24 June 2010

DOWNLOAD: 69 Fingers - It's All Fun and Games Until We Get Hurt



All one needs to know about this band is the origin of their name. In their incarnation, 69 Fingers had seven members, but one was missing a finger. Seven members. Ten fingers each, minus one. Sixty-nine fingers. Brilliant.

The mid-to-late '90s in the Charleston area was a small haven for ska music with bands like The Shankers, Walt Flanagan's Dog and 69 Fingers. Outlasting all of them are the Fingers, who have been based in Orlando, Florida, since around 2004. At some point around 1999, 69 Fingers revamped itself with an improved horn section (with all its phalanges) and began making more mature... erm, "mature" is not the right word for this band... simply better music. The product was this record It's All Fun and Games Until We Get Hurt.
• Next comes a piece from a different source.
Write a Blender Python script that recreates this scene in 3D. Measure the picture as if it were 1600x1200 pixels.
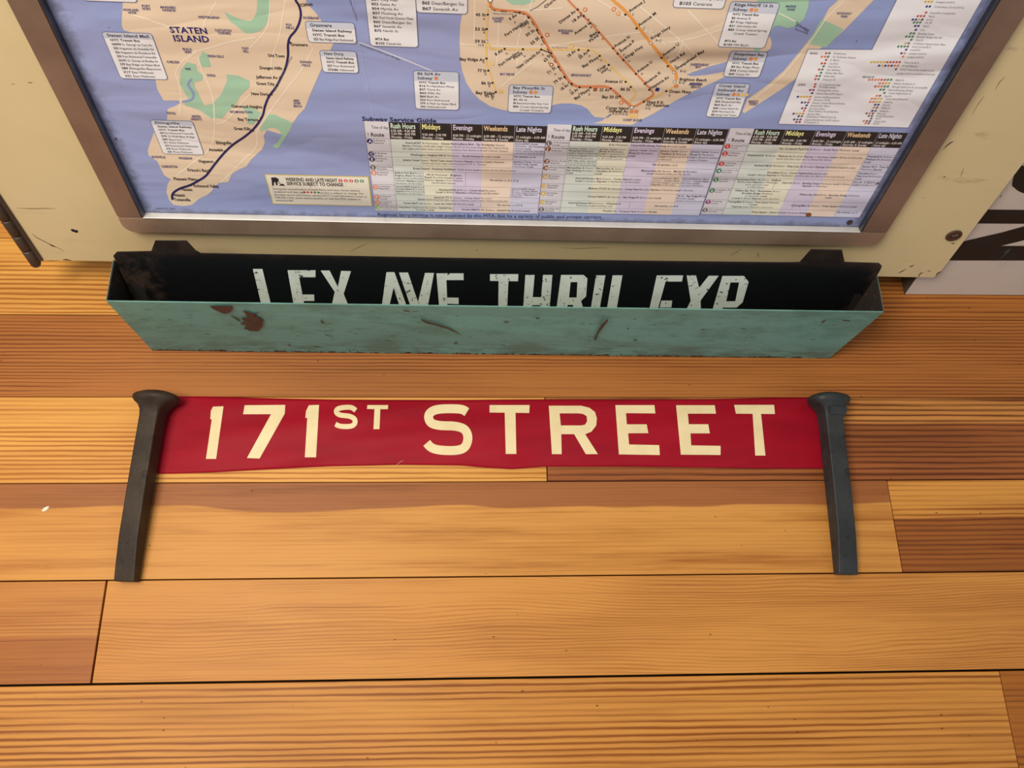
import bpy, bmesh, math, random
import numpy as np
from mathutils import Vector, Matrix
random.seed(7)
for o in list(bpy.data.objects): bpy.data.objects.remove(o)
S = bpy.context.scene
COL = S.collection

# ------------------------------------------------------------------ camera
PIT, YAW, ROL, FPX, CAMZ = (math.radians(70.88667), math.radians(7.97009), math.radians(7.634), 1202.0, 0.637)
_f = np.array([math.sin(YAW)*math.cos(PIT), math.cos(YAW)*math.cos(PIT), -math.sin(PIT)])
_r0 = np.array([math.cos(YAW), -math.sin(YAW), 0.0]); _u0 = np.cross(_r0, _f)
_r = math.cos(ROL)*_r0 + math.sin(ROL)*_u0
_u = -math.sin(ROL)*_r0 + math.cos(ROL)*_u0
CAM = np.array([0, 0, CAMZ])
cd = bpy.data.cameras.new('camera'); cam = bpy.data.objects.new('camera', cd); COL.objects.link(cam)
cd.sensor_width = 36; cd.lens = FPX/1600*36; cd.clip_start = .01
cam.matrix_world = Matrix(((_r[0], _u[0], -_f[0], 0), (_r[1], _u[1], -_f[1], 0), (_r[2], _u[2], -_f[2], CAMZ), (0, 0, 0, 1)))
S.camera = cam

# ------------------------------------------------------------------ world, lamps, exposure
w = bpy.data.worlds.new('room_light'); S.world = w; w.use_nodes = True
w.node_tree.nodes['Background'].inputs[0].default_value = (.96, .97, 1.0, 1)
w.node_tree.nodes['Background'].inputs[1].default_value = .34
def area(name, loc, target, size, power, col):
    l = bpy.data.lights.new(name, 'AREA'); l.shape = 'DISK'; l.size = size; l.energy = power; l.color = col
    o = bpy.data.objects.new(name, l); COL.objects.link(o); o.location = loc
    o.rotation_euler = (Vector(target)-Vector(loc)).to_track_quat('-Z', 'Y').to_euler()
    return o
area('ceiling_lamp', (-.52, .03, 1.30), (-.1, .12, 0), .60, 14.5, (1.0, .90, .76))
area('window_light', (1.5, -1.6, 1.9), (0, .15, 0), .9, 4.5, (.78, .88, 1.0))
S.view_settings.view_transform = 'Standard'; S.view_settings.look = 'None'
S.view_settings.exposure = 0.12; S.view_settings.gamma = 1.0; S.view_settings.use_curve_mapping = False

# ------------------------------------------------------------------ geometry helpers
def ray(x, y): return _f*FPX + _r*(x-800) + _u*(600-y)
def flo(x, y, z=0.0):
    d = ray(x, y); return CAM + d*((z-CAMZ)/d[2])
def unit(v): return v/np.linalg.norm(v)
class Plane:                       # a real plane in the room: origin, right, up, outward normal
    def __init__(s, O, h, up): s.O = np.array(O); s.h = unit(np.array(h)); s.n = unit(np.cross(s.h, up)); s.up = np.cross(s.n, s.h)
    def uv(s, x, y, off=0.0):
        d = ray(x, y); O = s.O + s.n*off; X = CAM + d*(np.dot(O-CAM, s.n)/np.dot(d, s.n)) - O
        return (float(X@s.h), float(X@s.up))
    def mat(s):
        return Matrix(((s.h[0], s.up[0], s.n[0], s.O[0]), (s.h[1], s.up[1], s.n[1], s.O[1]), (s.h[2], s.up[2], s.n[2], s.O[2]), (0, 0, 0, 1)))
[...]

Despite the black and white version of the cover, it and the album's name explain a bit about the band. As do song titles like "4-Sell," "Pick It Up," "Don't Want To Go To School" and "Gimpless." Taking after bands like Reel Big Fish, NoFX and Less Than Jake, 69 Fingers is franticly playful with no mission other than to have a make people have a good time. In the late '90s/early '00s, as other ska acts began to fade, it was 69 Fingers who was sharing bills with punk, hardcore and metal bands, which helped keep people from taking themselves too seriously. Music scenes, especially one in West Virginia, need that.

Artist: 69 Fingers.
Album: It's All Fun and Games Until We Get Hurt.
Year: 1999.
For fans of: Reel Big Fish, Less Than Jake, NoFX.


10 June 2010

WATCH: Librarians - Cranberry Palace


Here is a video for the song "Cranberry Palace" from Morgantown's indie-psych group Librarians. The song is from the band's new album Present Passed, which is available on iTunes and Amazon. Check out Librarians on MySpace.

09 June 2010

DOWNLOAD: Steel Nation - Split with Crucified


At the request of Steel Nation drummer Ethan Raese, here is the follow-up to 2007's album Soul Swallower - a split with California's Crucified. Steel Nation's two songs were the band's first recording after vocal duties were turned over to bassist Steve Fisher (singer for the now defunct Van Damage) and guitarist Neil Demi. The sound is an improvement upon Soul Swallower - vocally and musically, while the lyrics take an even more pessimistic tone with a lot of mention of pain and suffering. "Everything that I've ever loved has turned its back on me." I know its rhetorical, but I can't help but giggle at hardcore bands nowadays. (Sorry, Ethan.) I haven't even listened to the Crucified side of this split, but I have my presumptions. This is perfect for fans of Integrity, Ringworm or Biohazard.

Artist: Steel Nation/Crucified.
Album: Split.
Year: 2008.
For fans of: Integrity, Ringworm, Biohazard.

03 June 2010

DOWNLOAD: Steel Nation - Soul Swallower


"We came to wreck everything, and ruin your life. God sent us." That quote, a sample from the 1992 film about Russell Crowe as a skinhead, is not only how this album starts, but it's also the lead to too many reviews of this album. Despite the lack of originality, I had to use it, too - not because it's a good quote or because it's even the introduction to Steel Nation's 2007 debut Soul Swallower. It has more to do the fact that Pittsburgh-area tattooist Josh Mason recently muttered the line repeatedly in the recent presence of Steel Nation drummer Ethan Raese as Raese bitched about having to listen to Texas Is the Reason.

Though Steel Nation is a hardcore-metal band based in Pittsburgh, Raese is a native of Morgantown and has played in West Virginia bands such as The Warriors, Better Off Dead and A Toast to the Winners. He is a tough dude with a body builder's physique covered in tattoos. He doesn't listen to any "pussy shit" like Texas Is the Reason or Jimmy Eat World. Raese listens to bands that sound like his own - Ringworm, Integrity, Biohazard and Strife to name a few. Steel Nation is heavy and fast-paced with plenty of double bass and breakdowns - appropriate for circle pits and mesh short-clad kung-fu styled mosh. On top of that, screamy vocals of pessimistic lyrics from band members who probably don't have much to be pessimistic about crank out songs with titles like "Hate of the World" and "Deliverance of the Devil." (I, too, see the irony in contemporary hardcore, but we still love it!) Steel Nation has since parted ways with the singer on this album and with strings players sharing vocal duties have taken an improved direction with its sound to be more metal than hardcore, but this is where it started.

Artist: Steel Nation.
Album: Soul Swallower.
Year: 2007.
For fans of: Ringworm, Integrity, Strife.